$R$ is a reflection in the line $y=2x$ with matrix $\begin{pmatrix}-0.6&0.8\\ 0.8&0.6\end{pmatrix}$
$S$ is a $90$ degree rotation anticlockwise about the origin.
$T$ is a stretch, scale factor $3$, parallel to the y-axis.
Find the invariant lines, if any, of:
$S^{-1}RS$ and $TR$
So I started by calculating what $T$ and $S$ are:
$S$ = $\begin{pmatrix}0&-1\\ 1&0\end{pmatrix}$ and $T$ = $\begin{pmatrix}1&0\\ 0&3\end{pmatrix}$
Then $S^{-1}RS = \begin{pmatrix}0.6&-0.8\\ -0.8&-0.6\end{pmatrix}$ and
$u'\:=\:0.6u-0.8v,\:v'\:=\:-0.8u-0.6v$
I don't know what to do from here however. I'm not told whether the line passes through the origin so I don't want to assume the line has equation $y=mx$.
Best Answer
The invariant linear subspaces of $\Bbb{R}^2$ for a linear transformation represented by a matrix are the ones that involve the matrix's eigenvectors. In the case of $S^{-1}RS$ the eigenvectors are: $$v_1 = (1, 2) \qquad v_2 = (-2, 1)$$ This means that the lines $y=mx$ with $m= 2, -1/2$ are surely invariant under this linear transformation. The eigenvalue relative to $v_2$ is $1$, which means that any invariant line translated by a multiple of $v_2$ is again going to be invariant.
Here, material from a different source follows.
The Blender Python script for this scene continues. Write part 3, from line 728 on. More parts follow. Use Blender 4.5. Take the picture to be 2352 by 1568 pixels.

In short, this matrix represents a reflection along the axis $y=-1/2 x$.
Another way you can view this is using the actual effects of the matrices. A point on the line $y=-1/2 x$ is orthogonal to the original matrix's axis of reflection. Applying $S$ will rotate it $90$ degrees counterclockwise, bringing it on the line $y=2x$. Applying the reflection will not move the point, so that applying $S^{-1}$ is going to bring it right back where it started.
The eigenvalues for the second transformation are... Odd. So, let's think of the solution in terms of the effects. First of all, if a line does not go through the origin, it will necessarily move after the two actions: the reflection will change the sign of the $y$-intercept, and the stretch will alter its value but keep the sign; so we may rule those out.
Let $x$ be the angle our line forms with the $x$-axis. The action of the first sends this angle to: $$x \to 2 \text{arctan}(2) - x $$ As you can easily check. The action of the second sends any vertical length, say $l$, to $3l$. So we expect the value $\tan \theta$ to be mapped on $3 \tan \theta$. Since we are looking for the angle that goes back to being the same after both these transformations, we are looking for the solutions to the equation: $$ \tan x = 3 \tan (2h - x)$$ Where of course $h=\text{arctan}2$.
One of those solutions is pretty close to $1.3129$; you may check that the line $y=\tan (1.3129)x $ almost does not move after being reflected and stretched.